◆ **SHORT PROBLEM**:
Only the lines from the one holding "by 1647 pixels." through the one holding "rail('handrail', 'handrail round" are to be retyped, exactly as they appear, with both boundary lines included.

◆ **LISTED ENTRIES**:

......

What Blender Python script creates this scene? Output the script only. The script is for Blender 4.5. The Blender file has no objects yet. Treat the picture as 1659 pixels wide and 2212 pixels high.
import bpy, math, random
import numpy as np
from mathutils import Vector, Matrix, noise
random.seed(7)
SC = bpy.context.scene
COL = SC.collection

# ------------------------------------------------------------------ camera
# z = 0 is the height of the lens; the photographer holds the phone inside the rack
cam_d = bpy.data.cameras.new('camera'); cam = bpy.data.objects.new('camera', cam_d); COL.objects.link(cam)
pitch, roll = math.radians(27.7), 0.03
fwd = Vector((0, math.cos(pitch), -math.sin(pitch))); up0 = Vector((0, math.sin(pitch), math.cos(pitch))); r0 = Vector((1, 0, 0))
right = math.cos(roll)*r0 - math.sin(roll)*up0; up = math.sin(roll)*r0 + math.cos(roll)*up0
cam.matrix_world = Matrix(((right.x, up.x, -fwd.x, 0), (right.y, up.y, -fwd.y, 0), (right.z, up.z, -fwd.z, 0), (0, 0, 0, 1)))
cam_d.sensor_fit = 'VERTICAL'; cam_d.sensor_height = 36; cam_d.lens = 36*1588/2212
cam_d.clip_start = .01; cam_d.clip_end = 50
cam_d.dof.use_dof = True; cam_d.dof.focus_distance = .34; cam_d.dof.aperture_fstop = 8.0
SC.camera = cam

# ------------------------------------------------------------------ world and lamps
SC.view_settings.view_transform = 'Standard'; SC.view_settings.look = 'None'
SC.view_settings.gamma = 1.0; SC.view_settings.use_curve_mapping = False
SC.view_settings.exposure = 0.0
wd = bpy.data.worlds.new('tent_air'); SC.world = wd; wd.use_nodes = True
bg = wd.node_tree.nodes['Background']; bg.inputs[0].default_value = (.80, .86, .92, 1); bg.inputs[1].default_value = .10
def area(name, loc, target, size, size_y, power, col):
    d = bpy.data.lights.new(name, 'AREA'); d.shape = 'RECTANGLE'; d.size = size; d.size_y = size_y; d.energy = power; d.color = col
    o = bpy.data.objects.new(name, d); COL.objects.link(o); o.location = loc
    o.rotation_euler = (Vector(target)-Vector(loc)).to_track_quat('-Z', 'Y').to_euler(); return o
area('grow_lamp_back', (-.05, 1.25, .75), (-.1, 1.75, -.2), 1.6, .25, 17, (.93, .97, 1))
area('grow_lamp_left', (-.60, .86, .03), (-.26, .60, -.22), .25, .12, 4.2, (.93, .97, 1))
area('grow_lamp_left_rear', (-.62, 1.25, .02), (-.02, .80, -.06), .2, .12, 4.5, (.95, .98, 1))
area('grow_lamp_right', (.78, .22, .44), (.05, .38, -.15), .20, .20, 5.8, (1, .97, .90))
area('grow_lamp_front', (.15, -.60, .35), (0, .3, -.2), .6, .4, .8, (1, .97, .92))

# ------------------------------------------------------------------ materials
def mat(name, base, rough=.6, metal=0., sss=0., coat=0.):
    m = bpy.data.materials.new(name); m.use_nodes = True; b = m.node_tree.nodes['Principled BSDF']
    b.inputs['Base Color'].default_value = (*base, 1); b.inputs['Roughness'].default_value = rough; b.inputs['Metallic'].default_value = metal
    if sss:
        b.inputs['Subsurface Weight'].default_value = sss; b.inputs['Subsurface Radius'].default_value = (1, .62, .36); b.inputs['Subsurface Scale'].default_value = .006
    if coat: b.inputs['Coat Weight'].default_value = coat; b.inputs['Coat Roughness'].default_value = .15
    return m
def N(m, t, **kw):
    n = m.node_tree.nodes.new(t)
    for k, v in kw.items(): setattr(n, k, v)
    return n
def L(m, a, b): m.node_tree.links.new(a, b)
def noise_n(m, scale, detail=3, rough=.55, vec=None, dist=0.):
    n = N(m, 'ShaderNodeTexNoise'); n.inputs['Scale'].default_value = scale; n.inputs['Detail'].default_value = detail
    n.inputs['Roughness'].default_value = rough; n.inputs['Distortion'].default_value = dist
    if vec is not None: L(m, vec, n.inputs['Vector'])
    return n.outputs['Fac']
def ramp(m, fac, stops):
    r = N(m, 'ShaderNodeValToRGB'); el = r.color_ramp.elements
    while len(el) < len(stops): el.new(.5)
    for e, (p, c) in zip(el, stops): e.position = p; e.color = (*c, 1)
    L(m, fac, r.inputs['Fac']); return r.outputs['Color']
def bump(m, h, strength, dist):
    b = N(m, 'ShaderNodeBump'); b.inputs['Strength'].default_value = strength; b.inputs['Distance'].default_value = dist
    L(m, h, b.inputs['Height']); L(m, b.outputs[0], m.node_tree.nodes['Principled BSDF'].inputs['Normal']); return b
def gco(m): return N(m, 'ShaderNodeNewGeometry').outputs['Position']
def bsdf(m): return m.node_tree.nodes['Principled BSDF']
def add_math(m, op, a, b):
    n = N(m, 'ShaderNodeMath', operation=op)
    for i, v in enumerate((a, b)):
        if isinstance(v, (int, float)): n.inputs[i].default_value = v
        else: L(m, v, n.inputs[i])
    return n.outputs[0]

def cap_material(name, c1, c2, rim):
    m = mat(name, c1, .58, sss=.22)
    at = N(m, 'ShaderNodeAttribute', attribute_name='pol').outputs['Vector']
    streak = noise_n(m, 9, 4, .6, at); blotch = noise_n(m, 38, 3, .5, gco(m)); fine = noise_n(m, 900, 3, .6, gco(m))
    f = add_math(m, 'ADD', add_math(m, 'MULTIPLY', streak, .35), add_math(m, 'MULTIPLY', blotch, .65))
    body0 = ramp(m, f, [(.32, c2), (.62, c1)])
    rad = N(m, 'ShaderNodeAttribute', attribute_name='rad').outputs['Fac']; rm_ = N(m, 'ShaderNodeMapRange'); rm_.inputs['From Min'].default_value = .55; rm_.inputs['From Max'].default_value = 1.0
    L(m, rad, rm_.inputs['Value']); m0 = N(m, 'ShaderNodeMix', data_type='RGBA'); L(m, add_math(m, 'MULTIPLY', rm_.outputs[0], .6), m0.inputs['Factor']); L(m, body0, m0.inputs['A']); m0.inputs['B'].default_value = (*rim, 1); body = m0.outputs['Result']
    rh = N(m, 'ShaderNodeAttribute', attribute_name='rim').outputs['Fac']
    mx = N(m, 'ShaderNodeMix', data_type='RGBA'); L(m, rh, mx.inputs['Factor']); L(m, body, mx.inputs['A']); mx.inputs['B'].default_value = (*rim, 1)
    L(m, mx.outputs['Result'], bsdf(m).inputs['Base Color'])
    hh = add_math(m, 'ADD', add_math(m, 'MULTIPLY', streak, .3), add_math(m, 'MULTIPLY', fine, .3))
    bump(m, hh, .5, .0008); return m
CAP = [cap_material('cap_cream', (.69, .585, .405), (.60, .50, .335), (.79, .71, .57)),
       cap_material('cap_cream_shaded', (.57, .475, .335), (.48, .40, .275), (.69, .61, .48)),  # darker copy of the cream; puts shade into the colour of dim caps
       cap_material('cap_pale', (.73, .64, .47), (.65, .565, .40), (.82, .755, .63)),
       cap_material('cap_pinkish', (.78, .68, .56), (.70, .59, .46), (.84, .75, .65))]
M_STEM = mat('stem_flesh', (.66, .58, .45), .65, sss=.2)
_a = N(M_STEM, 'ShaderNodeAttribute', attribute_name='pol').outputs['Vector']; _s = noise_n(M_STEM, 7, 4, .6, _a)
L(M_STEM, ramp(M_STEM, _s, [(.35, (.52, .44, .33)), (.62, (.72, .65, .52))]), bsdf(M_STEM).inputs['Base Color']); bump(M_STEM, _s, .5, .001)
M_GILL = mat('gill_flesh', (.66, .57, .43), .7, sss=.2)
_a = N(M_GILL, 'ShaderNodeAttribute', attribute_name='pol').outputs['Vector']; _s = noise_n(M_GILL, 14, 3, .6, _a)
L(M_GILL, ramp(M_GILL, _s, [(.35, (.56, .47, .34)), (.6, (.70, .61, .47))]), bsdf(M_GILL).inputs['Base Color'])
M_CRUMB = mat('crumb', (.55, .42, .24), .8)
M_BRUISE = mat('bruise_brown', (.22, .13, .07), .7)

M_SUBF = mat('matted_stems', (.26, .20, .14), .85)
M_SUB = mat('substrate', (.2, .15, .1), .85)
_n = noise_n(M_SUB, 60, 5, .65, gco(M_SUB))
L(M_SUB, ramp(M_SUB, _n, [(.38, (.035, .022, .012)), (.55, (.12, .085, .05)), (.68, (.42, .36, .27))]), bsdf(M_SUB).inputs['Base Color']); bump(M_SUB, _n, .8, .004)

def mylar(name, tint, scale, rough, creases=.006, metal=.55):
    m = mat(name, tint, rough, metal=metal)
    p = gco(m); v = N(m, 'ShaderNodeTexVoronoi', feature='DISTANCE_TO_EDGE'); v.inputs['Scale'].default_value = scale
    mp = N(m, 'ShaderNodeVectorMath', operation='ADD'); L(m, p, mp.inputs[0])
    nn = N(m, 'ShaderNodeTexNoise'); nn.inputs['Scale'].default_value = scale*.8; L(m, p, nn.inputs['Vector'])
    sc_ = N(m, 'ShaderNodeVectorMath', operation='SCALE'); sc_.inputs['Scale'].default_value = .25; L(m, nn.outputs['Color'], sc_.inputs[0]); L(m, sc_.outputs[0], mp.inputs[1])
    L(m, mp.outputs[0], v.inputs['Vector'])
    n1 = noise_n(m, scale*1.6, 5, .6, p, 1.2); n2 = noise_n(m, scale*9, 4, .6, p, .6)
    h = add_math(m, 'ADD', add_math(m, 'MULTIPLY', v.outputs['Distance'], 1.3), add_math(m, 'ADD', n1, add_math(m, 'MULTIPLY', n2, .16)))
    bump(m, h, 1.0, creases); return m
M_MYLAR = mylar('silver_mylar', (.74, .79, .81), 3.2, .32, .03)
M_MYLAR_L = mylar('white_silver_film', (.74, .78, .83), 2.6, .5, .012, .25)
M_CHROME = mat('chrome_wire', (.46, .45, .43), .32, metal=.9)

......

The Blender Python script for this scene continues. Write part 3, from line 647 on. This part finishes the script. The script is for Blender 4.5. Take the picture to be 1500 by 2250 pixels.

......

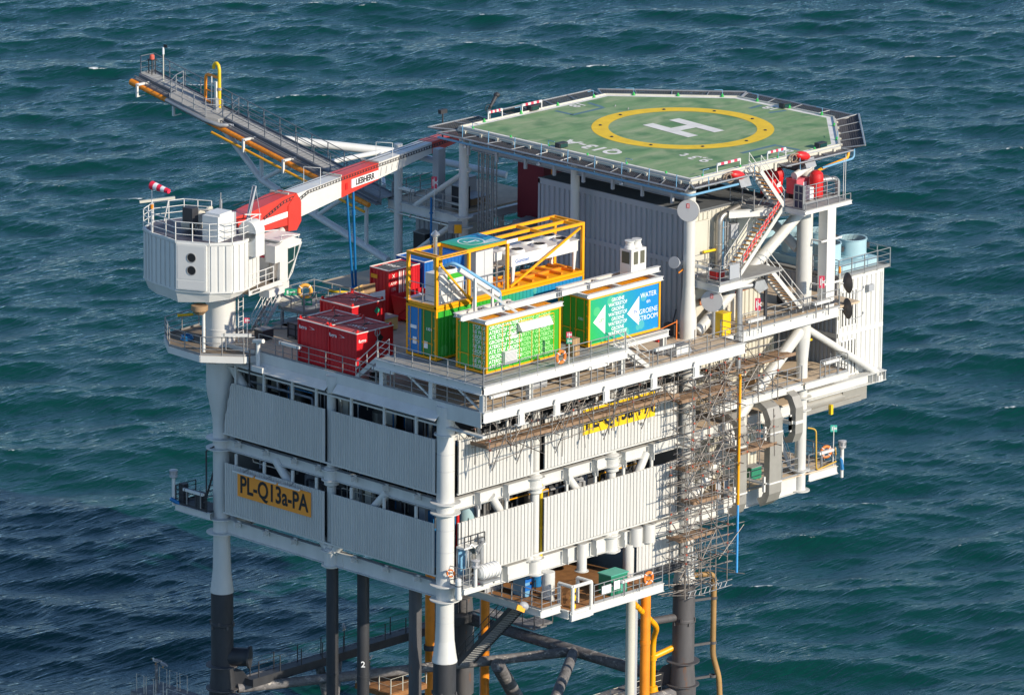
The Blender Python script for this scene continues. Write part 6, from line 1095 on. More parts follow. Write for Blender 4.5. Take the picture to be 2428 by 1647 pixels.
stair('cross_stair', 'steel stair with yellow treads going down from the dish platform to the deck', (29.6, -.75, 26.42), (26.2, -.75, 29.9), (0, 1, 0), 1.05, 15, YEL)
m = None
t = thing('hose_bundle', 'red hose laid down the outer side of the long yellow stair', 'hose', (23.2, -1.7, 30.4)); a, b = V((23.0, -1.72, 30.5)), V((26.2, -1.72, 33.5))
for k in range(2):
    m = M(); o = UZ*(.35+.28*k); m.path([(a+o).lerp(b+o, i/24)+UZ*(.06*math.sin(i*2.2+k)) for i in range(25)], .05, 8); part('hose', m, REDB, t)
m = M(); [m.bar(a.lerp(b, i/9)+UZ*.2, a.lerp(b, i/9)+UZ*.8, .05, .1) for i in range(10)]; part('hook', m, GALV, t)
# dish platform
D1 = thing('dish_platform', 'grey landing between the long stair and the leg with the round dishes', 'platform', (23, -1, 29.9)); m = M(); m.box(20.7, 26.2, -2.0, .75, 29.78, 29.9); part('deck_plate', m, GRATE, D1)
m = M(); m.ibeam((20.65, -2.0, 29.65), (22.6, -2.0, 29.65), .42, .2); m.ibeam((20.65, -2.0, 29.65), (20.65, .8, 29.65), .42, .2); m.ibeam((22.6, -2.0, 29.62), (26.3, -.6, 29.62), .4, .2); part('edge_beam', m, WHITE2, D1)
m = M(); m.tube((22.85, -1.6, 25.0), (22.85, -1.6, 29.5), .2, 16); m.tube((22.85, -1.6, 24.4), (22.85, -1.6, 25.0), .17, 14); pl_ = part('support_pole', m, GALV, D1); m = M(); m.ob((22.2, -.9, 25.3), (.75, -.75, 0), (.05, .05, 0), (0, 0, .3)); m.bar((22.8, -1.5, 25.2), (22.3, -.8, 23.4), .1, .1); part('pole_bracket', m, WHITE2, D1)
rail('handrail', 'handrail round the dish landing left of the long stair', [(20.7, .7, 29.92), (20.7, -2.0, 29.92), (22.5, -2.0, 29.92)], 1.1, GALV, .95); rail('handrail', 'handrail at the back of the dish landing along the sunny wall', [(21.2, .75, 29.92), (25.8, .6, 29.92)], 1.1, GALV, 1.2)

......

◆ **RESULT**:
The Blender Python script for this scene continues. Write part 6, from line 1095 on. More parts follow. Write for Blender 4.5. Take the picture to be 2428 by 1647 pixels.
stair('cross_stair', 'steel stair with yellow treads going down from the dish platform to the deck', (29.6, -.75, 26.42), (26.2, -.75, 29.9), (0, 1, 0), 1.05, 15, YEL)
m = None
t = thing('hose_bundle', 'red hose laid down the outer side of the long yellow stair', 'hose', (23.2, -1.7, 30.4)); a, b = V((23.0, -1.72, 30.5)), V((26.2, -1.72, 33.5))
for k in range(2):
    m = M(); o = UZ*(.35+.28*k); m.path([(a+o).lerp(b+o, i/24)+UZ*(.06*math.sin(i*2.2+k)) for i in range(25)], .05, 8); part('hose', m, REDB, t)
m = M(); [m.bar(a.lerp(b, i/9)+UZ*.2, a.lerp(b, i/9)+UZ*.8, .05, .1) for i in range(10)]; part('hook', m, GALV, t)
# dish platform
D1 = thing('dish_platform', 'grey landing between the long stair and the leg with the round dishes', 'platform', (23, -1, 29.9)); m = M(); m.box(20.7, 26.2, -2.0, .75, 29.78, 29.9); part('deck_plate', m, GRATE, D1)
m = M(); m.ibeam((20.65, -2.0, 29.65), (22.6, -2.0, 29.65), .42, .2); m.ibeam((20.65, -2.0, 29.65), (20.65, .8, 29.65), .42, .2); m.ibeam((22.6, -2.0, 29.62), (26.3, -.6, 29.62), .4, .2); part('edge_beam', m, WHITE2, D1)
m = M(); m.tube((22.85, -1.6, 25.0), (22.85, -1.6, 29.5), .2, 16); m.tube((22.85, -1.6, 24.4), (22.85, -1.6, 25.0), .17, 14); pl_ = part('support_pole', m, GALV, D1); m = M(); m.ob((22.2, -.9, 25.3), (.75, -.75, 0), (.05, .05, 0), (0, 0, .3)); m.bar((22.8, -1.5, 25.2), (22.3, -.8, 23.4), .1, .1); part('pole_bracket', m, WHITE2, D1)
rail('handrail', 'handrail round the dish landing left of the long stair', [(20.7, .7, 29.92), (20.7, -2.0, 29.92), (22.5, -2.0, 29.92)], 1.1, GALV, .95); rail('handrail', 'handrail at the back of the dish landing along the sunny wall', [(21.2, .75, 29.92), (25.8, .6, 29.92)], 1.1, GALV, 1.2)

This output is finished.